Geçtiğimiz günlerde, birkaç arkadaşımla yemek yerken bana bir şeyler sordular, laf lafı açtı ve eski bir defter masada açıldı. Uzun zamandır hiç düşünmediğim rol alan insanı hemen hiç öfke duymadığım, hatta sevdiğim bu konu gündeme gelip evirilip çevrilince, bir anda içimi bir öfke kapladı. Canımı yakan konuları sandıktan çıkarıp tekrarlamak, canımın acısını tekrar hatırlamak bende kıpkırmızı bir öfke uyandırdı. Hayret ederek bu yıllanmış öfkenin hortlayışını izledim. Bir orman yangını gibiydi, iç dünyamın habitatını, yaşamsallığını tehdit ediyordu.
O gece boyu eski öfkeyle birbirimize bakıştık. “Bana onu yaptı, bana bunu yaptı...” hikayeler, hikayeler...
Hemen yazı fikri olarak not aldım.

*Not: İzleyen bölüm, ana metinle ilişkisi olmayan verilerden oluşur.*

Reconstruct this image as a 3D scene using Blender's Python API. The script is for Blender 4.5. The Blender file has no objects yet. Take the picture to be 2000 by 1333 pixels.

Eski defterler, eski öfkeler hakkında lokal filozof, lokal filozof düşündüm. Bir ara sönmüş gitmiş fark etmedim bile. Sonra Deniz Bağan ile rakı tokuştururken aklıma geldi, “Deniz ya hep böyle yaşayan insanlar var inana biliyor musun! Ne kadar zor” dedim. Bu yangını 7/24 kalbinde, karnında taşıyan, gittiği yere götüren insanlar var...
Konu gündeme gelip anılar kaşınınca o insana karşı eski öfkemin hortlaması, onu affetmediğim anlamına mı geliyor? Halbuki kendisiyle iyi bir ilişkim var ve çoğu zaman sevgi dolu hisler besliyorum.
Uzun zamandır 'Kurtlarla Koşan Kadınlar’dan alıntı yapmıyorum, özlemişsinizdir. Birini affetmek sanki içinizde hiç öfke kalmaması, hiç küskünlük olmaması demek zannediyoruz. Estes, diyor ki; "Bir insanı %70 affetmek çok iyidir. % 50-60’ın civarındaysanız bu oranı yükseltmek için çaba harcasanız kendiniz için iyi edersiniz. %40-50’nin altında iseniz vay halinize!"
Estes’in affetme adımlarını çok güzel açıklıyor ama tabii ki hepsini buraya taşımayacağım. Ama hiçbir şey yapamıyorsanız yapacağınız tek bir şey var, konuyla aranıza mesafe koymak. Sizde öfke uyandıran konudan sürekli bahsetmeyi ya da zihninizde dolaştırmayı bırakmaya niyet etmek en önemli adım. Bu ruhsal tavsiyenin, burada uzun uzun giremeyeceğim, nörolojik karşılığı da var. Sulanmayan her bitki ölüyor!
Affetme meselesinde en tavsiye etmeyeceğim şey affedermiş gibi yapmak. Affetmenin doğruluğuna zihinsel olarak inanıp içiniz cayır cayır yanarken bu yangını görmezden gelmek, yokmuş gibi davranmak. Özellikle yoga camiası bu -mış gibi hastalığı ile kavruluyor. Şevkatliymiş gibi, affediciymiş gibi, anlayışlıymış gibi... Doğru olduğuna inandığımız bu kavramlarla tutarlı hale gelmek için, kendi tamlığımızdan ödün verip, -mış gibi yaptığımız şeylerden her geçen gün daha da uzaklaşıyoruz. Affetmek mi istiyorsunuz o zaman tavsiyem acilen affediyormuş gibi yapmayı bırakın.
Öfkenizi ve iç dünyanıza etkilerini hissedin fark edin. Bakışın, koklaşın. Öfkenize merak duyun, ona karşı araştırmacı olun. Hikayelere değil, hissin saf haline doğru hareket edin. Öfkenizi, kininizi bedeninizde nerede hissediyorsunuz? Bu yeri ya da yerleri bulabilir, kızgınlığınızı buralardaki duyumları hissederek fark ederek yaşabilir misiniz?
Eski defterlerin yangını öyle yıkıcı ki girip talan etiği yerde ot bitmiyor. Affetmeye çalışmak benim dünyamda nafile bir çaba. Kızgınlığı hissetmek, fark etmek, o kızgınlığı taşıyacağınız kabı (ruhsallığınızı) büyütmek bana göre kalbinizi affeden bir kalp yapıveriyor. Sadece kızgınlığını kapsayabilen, taşıyabilenler affedebiliyorlar.